■ GIVEN INSTRUCTION ■
Write out each line exactly as given. Leave the pictures out of your copy.

--- begin RAW RECORDS ---

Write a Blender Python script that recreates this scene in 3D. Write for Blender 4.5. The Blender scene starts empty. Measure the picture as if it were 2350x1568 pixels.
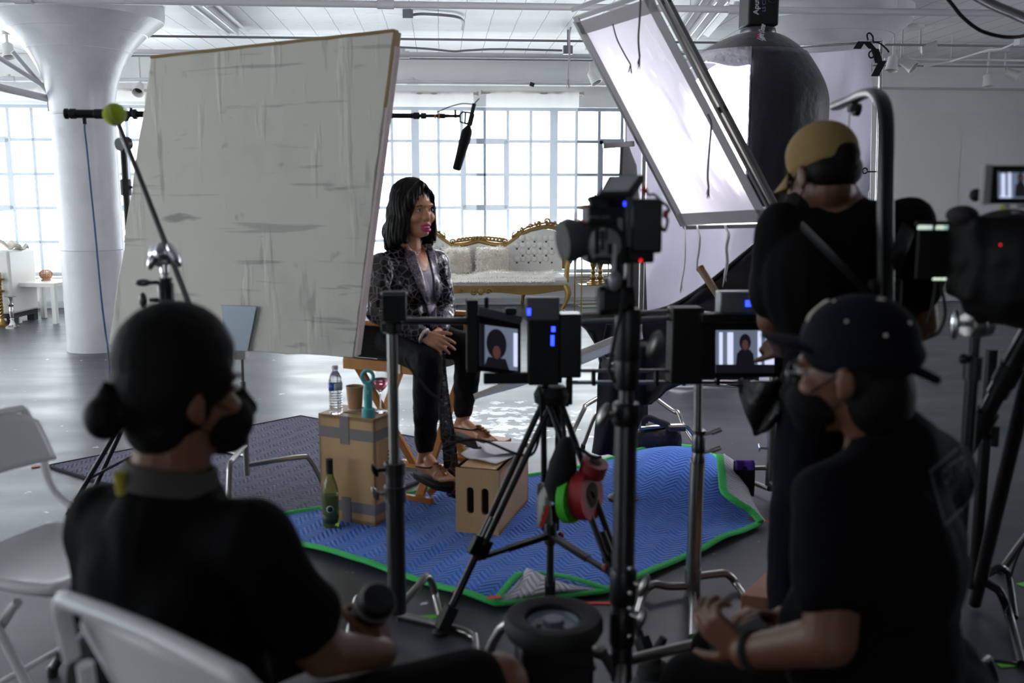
import bpy, math, random
from mathutils import Vector as V, Matrix as MX, noise
sc = bpy.context.scene
col = sc.collection
rad = math.radians
# ------------------------------------------------------------------ camera
FPX = 2200.0
CAM = V((0, 0, 1.55))
cd = bpy.data.cameras.new('camera')
cam = bpy.data.objects.new('camera', cd); col.objects.link(cam)
cam.location = CAM
cam.rotation_euler = (rad(90 - 8.75), 0, rad(-4.2))
cd.sensor_width = 36.0
cd.lens = FPX / 2350 * 36.0
cd.clip_start = 0.05; cd.clip_end = 400
cd.dof.use_dof = True
cd.dof.focus_distance = 8.5
cd.dof.aperture_fstop = 2.4
sc.camera = cam
RC = cam.rotation_euler.to_matrix()
# ------------------------------------------------------------------ world, daylight, exposure
sc.view_settings.view_transform = 'Standard'
sc.view_settings.look = 'None'
sc.view_settings.gamma = 1.0
sc.view_settings.use_curve_mapping = False
sc.view_settings.exposure = 0.12
wd = bpy.data.worlds.new('overcast_sky'); sc.world = wd
wd.use_nodes = True
_bg = wd.node_tree.nodes['Background']
_bg.inputs[0].default_value = (0.89, 0.945, 1.0, 1)
_bg.inputs[1].default_value = 9.4


def portal(loc, rot, sx, sy):
    ld = bpy.data.lights.new('daylight_portal', 'AREA')
    ld.shape = 'RECTANGLE'; ld.size = sx; ld.size_y = sy
    ld.cycles.is_portal = True
    o = bpy.data.objects.new('daylight_portal', ld); col.objects.link(o)
    o.location = loc; o.rotation_euler = rot


YW = 13.5          # inner face of the window wall
XL, XR, YB = -8.6, 9.6, -7.0
ZC = 3.34          # ceiling


# ------------------------------------------------------------------ picture ray -> point in the room
def ray(px, py):
    return RC @ V(((px - 1175) / FPX, -(py - 784) / FPX, -1))


def P(px, py, d):
    r = ray(px, py)
    return CAM + r * (d / r.y)


def G(px, py, z=0.0):
    r = ray(px, py)
    return CAM + r * ((z - CAM.z) / r.z)


def OP(px, py, p0, n):
    r = ray(px, py)
    return CAM + r * ((p0 - CAM).dot(n) / r.dot(n))


# ------------------------------------------------------------------ materials
def s2l(c):
    out = []
    for v in c:
        v /= 255.0
        out.append(v / 12.92 if v <= 0.04045 else ((v + 0.055) / 1.055) ** 2.4)
    return (*out, 1.0)


MATS = {}


def mat(name, rgb, rough=0.5, metal=0.0, spec=0.5, bump=None, var=None, emit=None, trans=0.0, ior=1.45, coat=0.0, sheen=0.0, sss=0.0):
    """bump=(scale,strength[,detail]); var=(rgb2,scale,lo,hi[,stretch])"""
    if name in MATS: return MATS[name]
    m = bpy.data.materials.new(name); m.use_nodes = True
    nt = m.node_tree; N = nt.nodes; L = nt.links
    b = N['Principled BSDF']
    b.inputs['Base Color'].default_value = s2l(rgb)
    b.inputs['Roughness'].default_value = rough
    b.inputs['Metallic'].default_value = metal
    b.inputs['Specular IOR Level'].default_value = spec
    b.inputs['IOR'].default_value = ior
    b.inputs['Transmission Weight'].default_value = trans
    b.inputs['Coat Weight'].default_value = coat
    b.inputs['Sheen Weight'].default_value = sheen
    if sss:
        b.inputs['Subsurface Weight'].default_value = sss
        b.inputs['Subsurface Radius'].default_value = (0.01, 0.004, 0.002)
    if bump or var:
        tc = N.new('ShaderNodeTexCoord')
    if var:
        no = N.new('ShaderNodeTexNoise'); no.inputs['Scale'].default_value = var[1]; no.inputs['Detail'].default_value = 5
        src = tc.outputs['Object']
        if len(var) > 4:
            mp = N.new('ShaderNodeMapping'); mp.inputs['Scale'].default_value = var[4]
            L.new(src, mp.inputs[0]); src = mp.outputs[0]
        L.new(src, no.inputs['Vector'])
        rp = N.new('ShaderNodeValToRGB')
        rp.color_ramp.elements[0].position = var[2]; rp.color_ramp.elements[0].color = s2l(rgb)
        rp.color_ramp.elements[1].position = var[3]; rp.color_ramp.elements[1].color = s2l(var[0])
        L.new(no.outputs['Fac'], rp.inputs[0]); L.new(rp.outputs[0], b.inputs['Base Color'])
    if bump:
        no2 = N.new('ShaderNodeTexNoise'); no2.inputs['Scale'].default_value = bump[0]
        no2.inputs['Detail'].default_value = bump[2] if len(bump) > 2 else 4
        L.new(tc.outputs['Object'], no2.inputs['Vector'])
        bp = N.new('ShaderNodeBump'); bp.inputs['Strength'].default_value = bump[1]; bp.inputs['Distance'].default_value = 0.02
        L.new(no2.outputs['Fac'], bp.inputs['Height']); L.new(bp.outputs[0], b.inputs['Normal'])
    if emit:
        b.inputs['Emission Color'].default_value = s2l(emit[0]); b.inputs['Emission Strength'].default_value = emit[1]
    MATS[name] = m
    return m


def nodes(m):
    return m.node_tree.nodes, m.node_tree.links, m.node_tree.nodes['Principled BSDF']


# ------------------------------------------------------------------ mesh building
ORG = {}


def frame(d, up=V((0, 0, 1))):
    d = d.normalized()
    if abs(d.dot(up)) > 0.98: up = V((0, 1, 0)) if abs(d.y) < 0.9 else V((1, 0, 0))
    x = up.cross(d).normalized(); y = d.cross(x)
    return x, y, d


def smoothpts(pts, k=6, closed=False):
    pts = [V(p) for p in pts]; n = len(pts); out = []
    rng = n if closed else n - 1
    for i in range(rng):
        g = (lambda j: pts[j % n]) if closed else (lambda j: pts[max(0, min(n - 1, j))])
        a, b, c, d = g(i - 1), g(i), g(i + 1), g(i + 2)
        for t in range(k):
            t /= k
            out.append(0.5 * ((2 * b) + (c - a) * t + (2 * a - 5 * b + 4 * c - d) * t * t + (3 * b - a - 3 * c + d) * t ** 3))
    if not closed: out.append(pts[-1])
    return out


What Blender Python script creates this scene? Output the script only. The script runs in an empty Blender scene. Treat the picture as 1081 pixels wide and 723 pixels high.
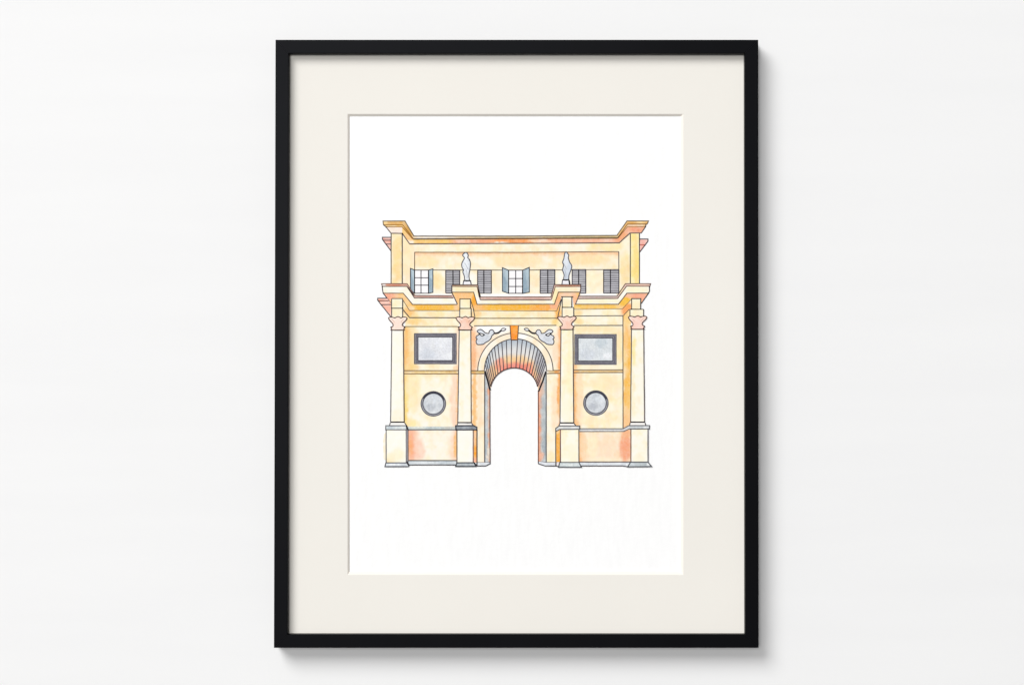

--- end RAW RECORDS ---

■ ANSWER IN FULL ■
Write a Blender Python script that recreates this scene in 3D. Write for Blender 4.5. The Blender scene starts empty. Measure the picture as if it were 2350x1568 pixels.
import bpy, math, random
from mathutils import Vector as V, Matrix as MX, noise
sc = bpy.context.scene
col = sc.collection
rad = math.radians
# ------------------------------------------------------------------ camera
FPX = 2200.0
CAM = V((0, 0, 1.55))
cd = bpy.data.cameras.new('camera')
cam = bpy.data.objects.new('camera', cd); col.objects.link(cam)
cam.location = CAM
cam.rotation_euler = (rad(90 - 8.75), 0, rad(-4.2))
cd.sensor_width = 36.0
cd.lens = FPX / 2350 * 36.0
cd.clip_start = 0.05; cd.clip_end = 400
cd.dof.use_dof = True
cd.dof.focus_distance = 8.5
cd.dof.aperture_fstop = 2.4
sc.camera = cam
RC = cam.rotation_euler.to_matrix()
# ------------------------------------------------------------------ world, daylight, exposure
sc.view_settings.view_transform = 'Standard'
sc.view_settings.look = 'None'
sc.view_settings.gamma = 1.0
sc.view_settings.use_curve_mapping = False
sc.view_settings.exposure = 0.12
wd = bpy.data.worlds.new('overcast_sky'); sc.world = wd
wd.use_nodes = True
_bg = wd.node_tree.nodes['Background']
_bg.inputs[0].default_value = (0.89, 0.945, 1.0, 1)
_bg.inputs[1].default_value = 9.4


def portal(loc, rot, sx, sy):
    ld = bpy.data.lights.new('daylight_portal', 'AREA')
    ld.shape = 'RECTANGLE'; ld.size = sx; ld.size_y = sy
    ld.cycles.is_portal = True
    o = bpy.data.objects.new('daylight_portal', ld); col.objects.link(o)
    o.location = loc; o.rotation_euler = rot


YW = 13.5          # inner face of the window wall
XL, XR, YB = -8.6, 9.6, -7.0
ZC = 3.34          # ceiling


# ------------------------------------------------------------------ picture ray -> point in the room
def ray(px, py):
    return RC @ V(((px - 1175) / FPX, -(py - 784) / FPX, -1))


def P(px, py, d):
    r = ray(px, py)
    return CAM + r * (d / r.y)


def G(px, py, z=0.0):
    r = ray(px, py)
    return CAM + r * ((z - CAM.z) / r.z)


def OP(px, py, p0, n):
    r = ray(px, py)
    return CAM + r * ((p0 - CAM).dot(n) / r.dot(n))


# ------------------------------------------------------------------ materials
def s2l(c):
    out = []
    for v in c:
        v /= 255.0
        out.append(v / 12.92 if v <= 0.04045 else ((v + 0.055) / 1.055) ** 2.4)
    return (*out, 1.0)


MATS = {}


def mat(name, rgb, rough=0.5, metal=0.0, spec=0.5, bump=None, var=None, emit=None, trans=0.0, ior=1.45, coat=0.0, sheen=0.0, sss=0.0):
    """bump=(scale,strength[,detail]); var=(rgb2,scale,lo,hi[,stretch])"""
    if name in MATS: return MATS[name]
    m = bpy.data.materials.new(name); m.use_nodes = True
    nt = m.node_tree; N = nt.nodes; L = nt.links
    b = N['Principled BSDF']
    b.inputs['Base Color'].default_value = s2l(rgb)
    b.inputs['Roughness'].default_value = rough
    b.inputs['Metallic'].default_value = metal
    b.inputs['Specular IOR Level'].default_value = spec
    b.inputs['IOR'].default_value = ior
    b.inputs['Transmission Weight'].default_value = trans
    b.inputs['Coat Weight'].default_value = coat
    b.inputs['Sheen Weight'].default_value = sheen
    if sss:
        b.inputs['Subsurface Weight'].default_value = sss
        b.inputs['Subsurface Radius'].default_value = (0.01, 0.004, 0.002)
    if bump or var:
        tc = N.new('ShaderNodeTexCoord')
    if var:
        no = N.new('ShaderNodeTexNoise'); no.inputs['Scale'].default_value = var[1]; no.inputs['Detail'].default_value = 5
        src = tc.outputs['Object']
        if len(var) > 4:
            mp = N.new('ShaderNodeMapping'); mp.inputs['Scale'].default_value = var[4]
            L.new(src, mp.inputs[0]); src = mp.outputs[0]
        L.new(src, no.inputs['Vector'])
        rp = N.new('ShaderNodeValToRGB')
        rp.color_ramp.elements[0].position = var[2]; rp.color_ramp.elements[0].color = s2l(rgb)
        rp.color_ramp.elements[1].position = var[3]; rp.color_ramp.elements[1].color = s2l(var[0])
        L.new(no.outputs['Fac'], rp.inputs[0]); L.new(rp.outputs[0], b.inputs['Base Color'])
    if bump:
        no2 = N.new('ShaderNodeTexNoise'); no2.inputs['Scale'].default_value = bump[0]
        no2.inputs['Detail'].default_value = bump[2] if len(bump) > 2 else 4
        L.new(tc.outputs['Object'], no2.inputs['Vector'])
        bp = N.new('ShaderNodeBump'); bp.inputs['Strength'].default_value = bump[1]; bp.inputs['Distance'].default_value = 0.02
        L.new(no2.outputs['Fac'], bp.inputs['Height']); L.new(bp.outputs[0], b.inputs['Normal'])
    if emit:
        b.inputs['Emission Color'].default_value = s2l(emit[0]); b.inputs['Emission Strength'].default_value = emit[1]
    MATS[name] = m
    return m


def nodes(m):
    return m.node_tree.nodes, m.node_tree.links, m.node_tree.nodes['Principled BSDF']


# ------------------------------------------------------------------ mesh building
ORG = {}


def frame(d, up=V((0, 0, 1))):
    d = d.normalized()
    if abs(d.dot(up)) > 0.98: up = V((0, 1, 0)) if abs(d.y) < 0.9 else V((1, 0, 0))
    x = up.cross(d).normalized(); y = d.cross(x)
    return x, y, d


def smoothpts(pts, k=6, closed=False):
    pts = [V(p) for p in pts]; n = len(pts); out = []
    rng = n if closed else n - 1
    for i in range(rng):
        g = (lambda j: pts[j % n]) if closed else (lambda j: pts[max(0, min(n - 1, j))])
        a, b, c, d = g(i - 1), g(i), g(i + 1), g(i + 2)
        for t in range(k):
            t /= k
            out.append(0.5 * ((2 * b) + (c - a) * t + (2 * a - 5 * b + 4 * c - d) * t * t + (3 * b - a - 3 * c + d) * t ** 3))
    if not closed: out.append(pts[-1])
    return out


What Blender Python script creates this scene? Output the script only. The script runs in an empty Blender scene. Treat the picture as 1081 pixels wide and 723 pixels high.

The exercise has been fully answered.